§ What the task requires
Check each line of the entries below for the string "pixels"; copy every line where it appears.

§ Listing
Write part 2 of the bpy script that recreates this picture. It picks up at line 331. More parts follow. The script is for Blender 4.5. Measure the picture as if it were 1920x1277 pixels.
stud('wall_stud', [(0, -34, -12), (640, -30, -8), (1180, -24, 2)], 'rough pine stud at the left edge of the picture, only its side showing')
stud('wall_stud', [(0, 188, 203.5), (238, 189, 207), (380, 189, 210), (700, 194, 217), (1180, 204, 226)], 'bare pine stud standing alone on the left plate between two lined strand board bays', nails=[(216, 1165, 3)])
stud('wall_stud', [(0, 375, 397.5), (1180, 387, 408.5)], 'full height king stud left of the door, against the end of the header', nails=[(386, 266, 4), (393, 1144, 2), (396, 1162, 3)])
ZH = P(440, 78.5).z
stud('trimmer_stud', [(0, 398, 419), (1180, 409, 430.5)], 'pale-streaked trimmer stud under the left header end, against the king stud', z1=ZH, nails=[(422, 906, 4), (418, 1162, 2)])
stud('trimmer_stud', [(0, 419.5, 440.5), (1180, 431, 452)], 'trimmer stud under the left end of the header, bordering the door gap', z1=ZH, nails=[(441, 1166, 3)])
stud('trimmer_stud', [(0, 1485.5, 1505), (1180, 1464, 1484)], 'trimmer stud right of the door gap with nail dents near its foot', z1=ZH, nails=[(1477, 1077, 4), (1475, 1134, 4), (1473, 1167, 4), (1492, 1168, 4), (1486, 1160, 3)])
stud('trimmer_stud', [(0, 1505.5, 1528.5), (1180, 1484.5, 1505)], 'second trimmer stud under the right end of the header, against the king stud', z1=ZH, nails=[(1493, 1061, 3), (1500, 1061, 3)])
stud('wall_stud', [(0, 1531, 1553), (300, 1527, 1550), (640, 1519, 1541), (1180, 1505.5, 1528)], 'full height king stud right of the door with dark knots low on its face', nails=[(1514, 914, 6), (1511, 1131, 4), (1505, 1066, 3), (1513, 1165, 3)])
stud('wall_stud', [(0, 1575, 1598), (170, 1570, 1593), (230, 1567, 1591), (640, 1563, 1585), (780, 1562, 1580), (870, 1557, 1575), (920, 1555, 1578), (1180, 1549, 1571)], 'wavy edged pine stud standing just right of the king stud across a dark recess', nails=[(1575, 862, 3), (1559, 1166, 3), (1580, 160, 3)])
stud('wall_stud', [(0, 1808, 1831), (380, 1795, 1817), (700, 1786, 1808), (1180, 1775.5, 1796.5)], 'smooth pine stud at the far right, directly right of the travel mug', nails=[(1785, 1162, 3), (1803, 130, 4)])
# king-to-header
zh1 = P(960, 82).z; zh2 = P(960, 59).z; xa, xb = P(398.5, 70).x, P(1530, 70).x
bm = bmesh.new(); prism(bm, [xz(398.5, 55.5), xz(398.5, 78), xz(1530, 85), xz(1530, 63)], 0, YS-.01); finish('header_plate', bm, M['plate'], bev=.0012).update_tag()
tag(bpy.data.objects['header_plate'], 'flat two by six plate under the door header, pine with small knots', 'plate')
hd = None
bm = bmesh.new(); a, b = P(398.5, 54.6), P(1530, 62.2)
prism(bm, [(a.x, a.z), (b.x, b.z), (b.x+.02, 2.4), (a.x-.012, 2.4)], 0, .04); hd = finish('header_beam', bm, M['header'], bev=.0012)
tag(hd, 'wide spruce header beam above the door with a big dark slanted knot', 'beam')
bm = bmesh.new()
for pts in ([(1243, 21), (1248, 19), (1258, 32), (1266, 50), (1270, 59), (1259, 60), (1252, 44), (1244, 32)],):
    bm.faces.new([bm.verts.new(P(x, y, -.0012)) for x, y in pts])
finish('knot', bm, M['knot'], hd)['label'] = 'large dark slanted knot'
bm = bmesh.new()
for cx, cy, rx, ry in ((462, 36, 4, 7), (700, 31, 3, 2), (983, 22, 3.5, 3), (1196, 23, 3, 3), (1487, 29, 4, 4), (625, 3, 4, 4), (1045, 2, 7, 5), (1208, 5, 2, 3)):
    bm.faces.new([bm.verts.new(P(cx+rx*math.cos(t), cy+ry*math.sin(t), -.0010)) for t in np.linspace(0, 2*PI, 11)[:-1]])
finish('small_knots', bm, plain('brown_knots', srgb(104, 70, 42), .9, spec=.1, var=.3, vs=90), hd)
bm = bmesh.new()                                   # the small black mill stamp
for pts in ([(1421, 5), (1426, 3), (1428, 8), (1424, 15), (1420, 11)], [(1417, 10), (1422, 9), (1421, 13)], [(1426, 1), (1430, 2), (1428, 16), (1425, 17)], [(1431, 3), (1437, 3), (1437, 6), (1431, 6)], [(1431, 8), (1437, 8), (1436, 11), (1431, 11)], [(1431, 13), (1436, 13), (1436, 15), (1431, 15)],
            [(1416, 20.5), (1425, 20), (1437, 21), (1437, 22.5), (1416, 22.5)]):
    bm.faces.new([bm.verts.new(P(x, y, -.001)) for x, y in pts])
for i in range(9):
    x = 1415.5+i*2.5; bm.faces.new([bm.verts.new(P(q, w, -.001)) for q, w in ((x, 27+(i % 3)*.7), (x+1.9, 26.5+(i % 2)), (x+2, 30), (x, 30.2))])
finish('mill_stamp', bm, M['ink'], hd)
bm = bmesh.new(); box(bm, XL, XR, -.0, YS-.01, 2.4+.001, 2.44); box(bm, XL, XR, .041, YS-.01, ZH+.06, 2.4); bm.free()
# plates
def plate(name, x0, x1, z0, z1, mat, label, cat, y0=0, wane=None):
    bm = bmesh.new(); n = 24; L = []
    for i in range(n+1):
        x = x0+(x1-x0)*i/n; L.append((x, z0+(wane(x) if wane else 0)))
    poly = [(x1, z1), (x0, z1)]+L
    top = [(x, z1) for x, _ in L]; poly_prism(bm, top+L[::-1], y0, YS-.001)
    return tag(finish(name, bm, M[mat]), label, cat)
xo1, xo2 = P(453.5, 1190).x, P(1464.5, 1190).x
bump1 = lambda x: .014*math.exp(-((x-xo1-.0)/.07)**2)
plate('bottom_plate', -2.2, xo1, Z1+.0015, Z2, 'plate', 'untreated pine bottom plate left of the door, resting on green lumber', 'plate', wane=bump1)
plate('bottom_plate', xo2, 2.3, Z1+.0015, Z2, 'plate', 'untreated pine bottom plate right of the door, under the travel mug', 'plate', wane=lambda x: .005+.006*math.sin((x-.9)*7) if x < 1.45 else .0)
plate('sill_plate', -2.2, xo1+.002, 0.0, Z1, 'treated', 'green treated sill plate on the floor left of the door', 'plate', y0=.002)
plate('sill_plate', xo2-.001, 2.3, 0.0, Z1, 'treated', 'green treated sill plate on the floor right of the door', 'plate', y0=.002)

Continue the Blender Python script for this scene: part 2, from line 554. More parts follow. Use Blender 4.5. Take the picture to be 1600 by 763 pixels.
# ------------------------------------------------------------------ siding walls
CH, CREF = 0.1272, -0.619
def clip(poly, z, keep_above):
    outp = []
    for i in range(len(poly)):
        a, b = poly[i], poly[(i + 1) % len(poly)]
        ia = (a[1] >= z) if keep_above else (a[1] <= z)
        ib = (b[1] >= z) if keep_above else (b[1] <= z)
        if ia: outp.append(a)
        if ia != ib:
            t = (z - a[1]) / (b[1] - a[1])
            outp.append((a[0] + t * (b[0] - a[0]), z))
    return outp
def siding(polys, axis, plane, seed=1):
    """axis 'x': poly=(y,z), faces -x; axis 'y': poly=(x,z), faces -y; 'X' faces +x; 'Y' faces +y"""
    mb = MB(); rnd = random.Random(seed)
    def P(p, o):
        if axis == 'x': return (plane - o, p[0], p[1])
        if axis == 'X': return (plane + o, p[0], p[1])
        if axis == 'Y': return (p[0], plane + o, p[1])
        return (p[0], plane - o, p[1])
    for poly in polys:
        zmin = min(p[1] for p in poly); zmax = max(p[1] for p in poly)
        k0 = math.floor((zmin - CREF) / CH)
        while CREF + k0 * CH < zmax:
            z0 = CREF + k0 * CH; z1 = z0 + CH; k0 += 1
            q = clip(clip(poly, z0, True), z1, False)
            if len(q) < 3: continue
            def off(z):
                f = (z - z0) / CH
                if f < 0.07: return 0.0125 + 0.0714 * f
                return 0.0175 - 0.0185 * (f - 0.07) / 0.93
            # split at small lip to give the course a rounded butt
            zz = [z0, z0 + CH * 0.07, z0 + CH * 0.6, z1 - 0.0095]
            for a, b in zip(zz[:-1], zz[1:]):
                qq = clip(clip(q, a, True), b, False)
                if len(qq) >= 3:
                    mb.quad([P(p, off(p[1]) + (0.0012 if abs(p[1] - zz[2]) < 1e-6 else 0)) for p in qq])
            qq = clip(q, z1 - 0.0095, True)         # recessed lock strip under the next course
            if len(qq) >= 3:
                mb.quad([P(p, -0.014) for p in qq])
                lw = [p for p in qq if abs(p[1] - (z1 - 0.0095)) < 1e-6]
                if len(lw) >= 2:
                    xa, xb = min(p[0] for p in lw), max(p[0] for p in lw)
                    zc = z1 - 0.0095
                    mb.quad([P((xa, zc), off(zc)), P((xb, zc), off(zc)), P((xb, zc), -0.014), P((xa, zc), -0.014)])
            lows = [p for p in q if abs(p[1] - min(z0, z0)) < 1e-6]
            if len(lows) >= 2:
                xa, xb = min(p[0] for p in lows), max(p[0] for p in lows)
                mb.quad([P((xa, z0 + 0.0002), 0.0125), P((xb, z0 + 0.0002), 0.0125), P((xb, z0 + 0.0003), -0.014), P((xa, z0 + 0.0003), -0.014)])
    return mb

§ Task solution
Write part 2 of the bpy script that recreates this picture. It picks up at line 331. More parts follow. The script is for Blender 4.5. Measure the picture as if it were 1920x1277 pixels.
Continue the Blender Python script for this scene: part 2, from line 554. More parts follow. Use Blender 4.5. Take the picture to be 1600 by 763 pixels.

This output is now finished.